## Directive:
Copy exactly the lines that run from the top of the listing to the line containing "PI = math.pi", both ends included, and omit the pictures.

## Dataset content:
▼

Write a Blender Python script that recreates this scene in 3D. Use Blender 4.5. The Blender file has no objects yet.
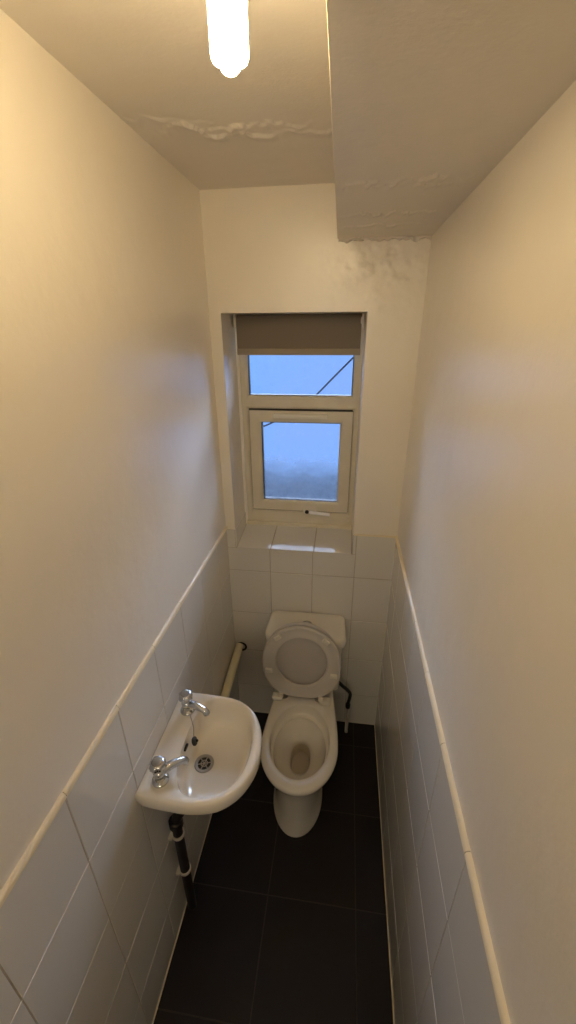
import bpy, bmesh, math, random
from mathutils import Vector, Matrix, noise
random.seed(4)
C = bpy.context.scene.collection
PI = math.pi

# ------------------------------------------------------------------ materials
def mat(name, col, rough=.5, metal=0.0, spec=.5, coat=0.0, bump=None, var=None, emit=None):
    m = bpy.data.materials.new(name); m.use_nodes = True
    nt = m.node_tree; b = nt.nodes['Principled BSDF']
    b.inputs['Base Color'].default_value = (*col, 1)
    b.inputs['Roughness'].default_value = rough
    b.inputs['Metallic'].default_value = metal
    b.inputs['Specular IOR Level'].default_value = spec
    b.inputs['Coat Weight'].default_value = coat
    b.inputs['Coat Roughness'].default_value = .06
    tc = nt.nodes.new('ShaderNodeTexCoord')
    if var:   # (scale, amount, second colour): a stain / tone variation belonging to the surface
        n = nt.nodes.new('ShaderNodeTexNoise'); n.inputs['Scale'].default_value = var[0]; n.inputs['Detail'].default_value = 5
        nt.links.new(tc.outputs['Object'], n.inputs['Vector'])
        r = nt.nodes.new('ShaderNodeMapRange'); r.inputs['From Min'].default_value = .42; r.inputs['From Max'].default_value = .72
        r.inputs['To Max'].default_value = var[1]
        nt.links.new(n.outputs['Fac'], r.inputs['Value'])
        x = nt.nodes.new('ShaderNodeMix'); x.data_type = 'RGBA'
        x.inputs[6].default_value = (*col, 1); x.inputs[7].default_value = (*var[2], 1)
        nt.links.new(r.outputs['Result'], x.inputs[0]); nt.links.new(x.outputs[2], b.inputs['Base Color'])
    if bump:  # list of (scale, distance, strength)
        prev = None
        for sc, dist, st in bump:
            n = nt.nodes.new('ShaderNodeTexNoise'); n.inputs['Scale'].default_value = sc; n.inputs['Detail'].default_value = 3
            nt.links.new(tc.outputs['Object'], n.inputs['Vector'])
            k = nt.nodes.new('ShaderNodeBump'); k.inputs['Distance'].default_value = dist; k.inputs['Strength'].default_value = st
            nt.links.new(n.outputs['Fac'], k.inputs['Height'])
            if prev: nt.links.new(prev.outputs['Normal'], k.inputs['Normal'])
            prev = k
        nt.links.new(prev.outputs['Normal'], b.inputs['Normal'])
    if emit:
        b.inputs['Emission Color'].default_value = (*emit[0], 1); b.inputs['Emission Strength'].default_value = emit[1]
    return m

PAINT = (.84, .79, .70)
M = {}
M['wall'] = mat('wall_paint', PAINT, .33, spec=.85, bump=[(5, .012, .5), (22, .003, .3), (90, .0012, .35)], var=(2.2, .22, (.74, .66, .53)))
M['ceil'] = mat('ceiling_paint', (.76, .715, .65), .5, spec=.35, bump=[(9, .006, .3), (160, .001, .3)])
M['tile'] = mat('white_glazed_tile', (.71, .69, .65), .10, spec=.5, bump=[(7, .0015, .25)])
M['grout'] = mat('tile_grout', (.46, .41, .34), .8, var=(12, .6, (.30, .25, .19)))
M['trim'] = mat('cream_gloss_paint', (.80, .70, .50), .3, bump=[(40, .002, .5)])
M['floor'] = mat('charcoal_floor_tile', (.012, .009, .010), .45, spec=.28, bump=[(60, .001, .3)], var=(9, .5, (.018, .014, .015)))
M['fgrout'] = mat('dark_floor_grout', (.045, .036, .032), .9)
M['porc'] = mat('white_porcelain', (.74, .70, .62), .09, spec=.5, coat=.3)
M['basin'] = mat('basin_porcelain', (.80, .75, .66), .08, spec=.5, coat=.4, var=(6, .35, (.76, .66, .48)))
M['seat'] = mat('seat_plastic', (.62, .58, .52), .28)
M['lidin'] = mat('lid_plastic', (.52, .48, .44), .35)
M['bumper'] = mat('bumper_plastic', (.80, .76, .66), .35)
M['chrome'] = mat('chrome', (.62, .64, .66), .12, metal=1, var=(40, .6, (.40, .39, .38)))
M['dull'] = mat('dull_steel', (.42, .40, .36), .35, metal=1)
M['black'] = mat('black_rubber', (.012, .011, .011), .45)
M['blackpipe'] = mat('black_pipe', (.012, .008, .008), .5)
M['cream'] = mat('cream_pipe_plastic', (.80, .72, .50), .3)
M['pvc'] = mat('white_pvc', (.72, .67, .55), .25, var=(14, .3, (.60, .52, .37)))
M['gasket'] = mat('black_gasket', (.02, .02, .022), .6)
M['blind'] = mat('taupe_blind_fabric', (.20, .165, .125), .9, bump=[(300, .0006, .4)])
M['blindbar'] = mat('taupe_blind_hem', (.33, .28, .21), .7)
M['clip'] = mat('white_clip_plastic', (.72, .66, .55), .4)
M['slime'] = mat('limescale_stained_porcelain', (.62, .56, .46), .12, var=(18, .6, (.48, .40, .29)))
M['hedge'] = mat('dark_hedge', (.0045, .0065, .009), 1.0, spec=.0, var=(9, 1, (.012, .016, .022)))
M['render'] = mat('outer_wall', (.35, .33, .32), .9)
M['door'] = mat('door_paint', (.75, .72, .66), .4)
M['cable'] = mat('matt_black_cable', (.003, .003, .004), 1.0, spec=0)
M['handle'] = mat('white_handle_plastic', (.88, .88, .90), .2)
M['gloss'] = mat('gloss_reveal_paint', (.80, .76, .70), .14, spec=.8, bump=[(30, .002, .4)])
M['hall'] = mat('hall_paint', (.62, .59, .54), .6)
M['hallfloor'] = mat('hall_floor', (.12, .095, .07), .6)
M['hallfill'] = mat('fill_light_pane', (.8, .8, .8), .5, emit=((1.0, .85, .62), 5.3))  # warm glow added to fill the dark lower room
M['tube'] = mat('lamp_tube', (1, 1, 1), .4, emit=((1.0, .76, .42), 90))

def glass_mat(name, fog):
    m = bpy.data.materials.new(name); m.use_nodes = True; nt = m.node_tree
    nt.nodes.remove(nt.nodes['Principled BSDF']); out = nt.nodes['Material Output']
    t = nt.nodes.new('ShaderNodeBsdfTransparent'); t.inputs[0].default_value = (.93, .96, .98, 1)
    g = nt.nodes.new('ShaderNodeBsdfGlossy'); g.inputs['Roughness'].default_value = .03
    fr = nt.nodes.new('ShaderNodeFresnel'); fr.inputs[0].default_value = 1.5
    mx = nt.nodes.new('ShaderNodeMixShader'); nt.links.new(fr.outputs[0], mx.inputs[0])
    nt.links.new(t.outputs[0], mx.inputs[1]); nt.links.new(g.outputs[0], mx.inputs[2])
    # condensation film: a mottled translucent layer over the lower part of the pane
    tc = nt.nodes.new('ShaderNodeTexCoord'); sp = nt.nodes.new('ShaderNodeSeparateXYZ'); nt.links.new(tc.outputs['Object'], sp.inputs[0])
    n = nt.nodes.new('ShaderNodeTexNoise'); n.inputs['Scale'].default_value = 26; n.inputs['Detail'].default_value = 6; n.inputs['Roughness'].default_value = .7
    nt.links.new(tc.outputs['Object'], n.inputs['Vector'])
    tl = nt.nodes.new('ShaderNodeBsdfTranslucent'); tl.inputs[0].default_value = (.09, .11, .135, 1)
    df = nt.nodes.new('ShaderNodeBsdfDiffuse'); df.inputs[0].default_value = (.20, .22, .26, 1)
    ad = nt.nodes.new('ShaderNodeMixShader'); ad.inputs[0].default_value = .12
    rf = nt.nodes.new('ShaderNodeBsdfRefraction'); rf.inputs['Roughness'].default_value = .42; rf.inputs['IOR'].default_value = 1.12; rf.inputs[0].default_value = (.9, .93, .96, 1)
    rt = nt.nodes.new('ShaderNodeMixShader'); rt.inputs[0].default_value = .55; nt.links.new(tl.outputs[0], rt.inputs[1]); nt.links.new(rf.outputs[0], rt.inputs[2])
    nt.links.new(rt.outputs[0], ad.inputs[1]); nt.links.new(df.outputs[0], ad.inputs[2])
    rz = nt.nodes.new('ShaderNodeMapRange'); rz.interpolation_type = 'SMOOTHSTEP'
    rz.inputs['From Min'].default_value = 1.47; rz.inputs['From Max'].default_value = 1.36
    rz.inputs['To Min'].default_value = .06; rz.inputs['To Max'].default_value = fog
    nt.links.new(sp.outputs['Z'], rz.inputs['Value'])
    rn = nt.nodes.new('ShaderNodeMapRange'); rn.inputs['From Min'].default_value = .3; rn.inputs['From Max'].default_value = .7
    rn.inputs['To Min'].default_value = .45; rn.inputs['To Max'].default_value = 1.15
    nt.links.new(n.outputs['Fac'], rn.inputs['Value'])
    mu = nt.nodes.new('ShaderNodeMath'); mu.operation = 'MULTIPLY'; mu.use_clamp = True
    nt.links.new(rz.outputs[0], mu.inputs[0]); nt.links.new(rn.outputs[0], mu.inputs[1])
    m2 = nt.nodes.new('ShaderNodeMixShader'); nt.links.new(mu.outputs[0], m2.inputs[0])
    nt.links.new(mx.outputs[0], m2.inputs[1]); nt.links.new(ad.outputs[0], m2.inputs[2])
    nt.links.new(m2.outputs[0], out.inputs[0])
    return m
M['glass'] = glass_mat('hazy_window_glass', .12)
M['glassfog'] = glass_mat('condensation_window_glass', .85)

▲

## Exercise response:
Write a Blender Python script that recreates this scene in 3D. Use Blender 4.5. The Blender file has no objects yet.
import bpy, bmesh, math, random
from mathutils import Vector, Matrix, noise
random.seed(4)
C = bpy.context.scene.collection
PI = math.pi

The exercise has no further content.